Gajah pertama yang aku temui di PKG
Salah satu anak gajah dirawat di PKG yang ditemukan di hutan
Gajah bernama Haryono, gadingnya tumpul dipotong
Ketiga, ini merupakan waktu special
karena malamnya aku harus kembali ke Bogor. Sebenarnya rencanaku pulang ke
Bogor sehari yang lalu. Tapi karena gagal ke PKG waktu itu akhirnya aku mencoba
peruntungan untuk tambah waktu sehari lagi. Peruntunganku diberkahi. Aku
akhirnya bisa ke PKG melihat bagaimana cara perawatan gajah-gajah besar ini.

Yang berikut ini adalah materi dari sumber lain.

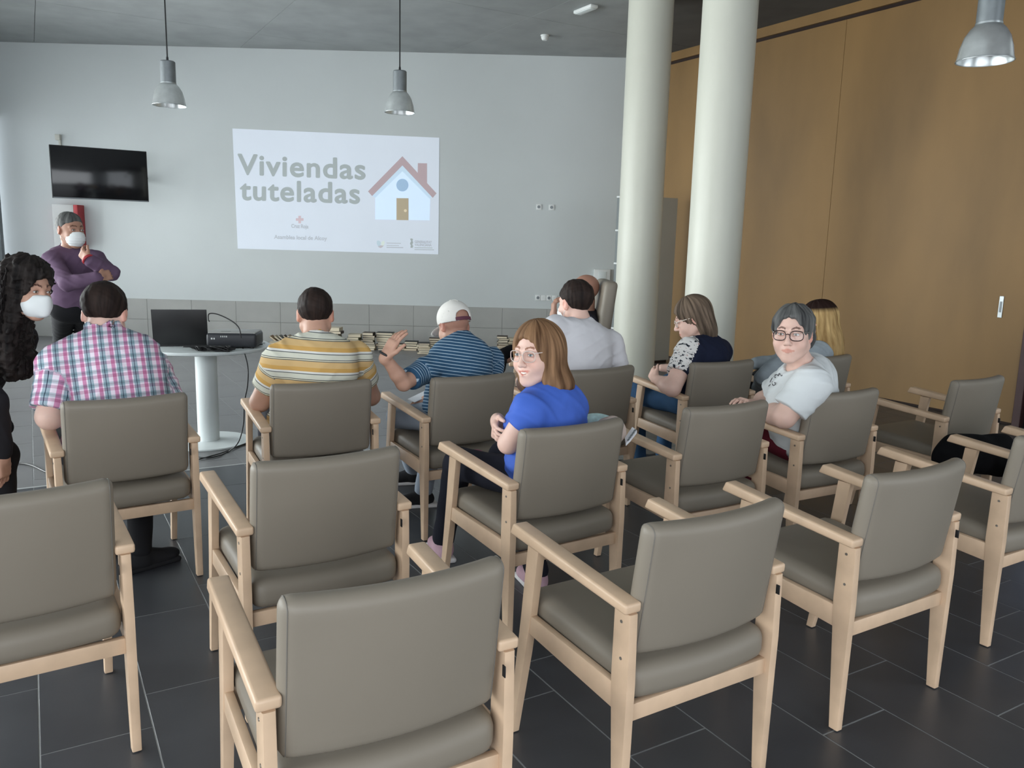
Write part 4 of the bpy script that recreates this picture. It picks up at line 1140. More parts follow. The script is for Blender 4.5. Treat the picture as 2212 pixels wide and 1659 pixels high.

Gajah gajah disini semuanya dirawat oleh seorang mahout. Mahout ini sudah
terlatih dengan baik, bagaimana menangani gajah-gajah sebesar ini. Biasanya satu
gajah terdiri dari satu mahout utama dan beberapa mahout cadangan. Hal ini
dimaksudkan supaya ketika mahout yang utama berhalangan, gajah tersebut bisa
diurus oleh mahout yang lain.
Waktu itu aku sempatkan untuk
ikut mengambil gajah yang sedang digembalakan di padang penggembalaan gajah
yang sangat luas. Aku dan mbak Putri ikut mas Rohman mengambil gajah yang
bernama Haryono. Mas Rohman adalah mahoutnya Haryono. Tempat penggembalaan
Haryono rupanya cukup jauh. Harus melewati rumput dan semak yang cukup tinggi.
Rawa-rawa berair yang berlumpur dan katanya banyak lintahnya. Plus suasana langit
muram yang siap menangis. Akhirnya kami menemukan Haryono yang sedang sembunyi
di semak-semak. Kami bertiga langsung diangkut sama Haryono sampai di kolam
pemandian. Ditengah perjalanan gerimis disertai desir-desir angina menemani
langkah demi langkah Haryono mengangkut kami bertiga. Aku hampir terjatuh
ketika Haryono akan mendaki lahan yang miring. Ngeri juga kalau jatuh ini,
pikirku.
Padang penggembalaan di PKG, TNWK
Gajah Haryono bersembunyi di semak belukar
PERJALANAN KE BOGOR
Sore itu setelah dari PKG aku
langsung bersiap-siap packing barang. Aku tidak bisa lama-lama di Lampung
karena masih ada tugas di kampus yang belum aku selesaikan. Sebenarnya ada
beberapa hal yang belum selesai aku lakukan disini. Semoga dilain waktu aku
bisa kesini. Pasti adalah…
Malam itu aku langsung menghubungi
travel untuk menumpang sampai di Bakauheni. Setidaknya travel yang ini agak
lega. Tidak seperti ketika berangkat kesini. Cukup nyaman. Perjalanan terasa
lebih cepat. Sampai di Pelabuhan Merak waktu masih menunjukkan pukul 03.00 WIB.
Kemudian perjalanan dilanjutkan naik bus dua kali sampai di Bogor.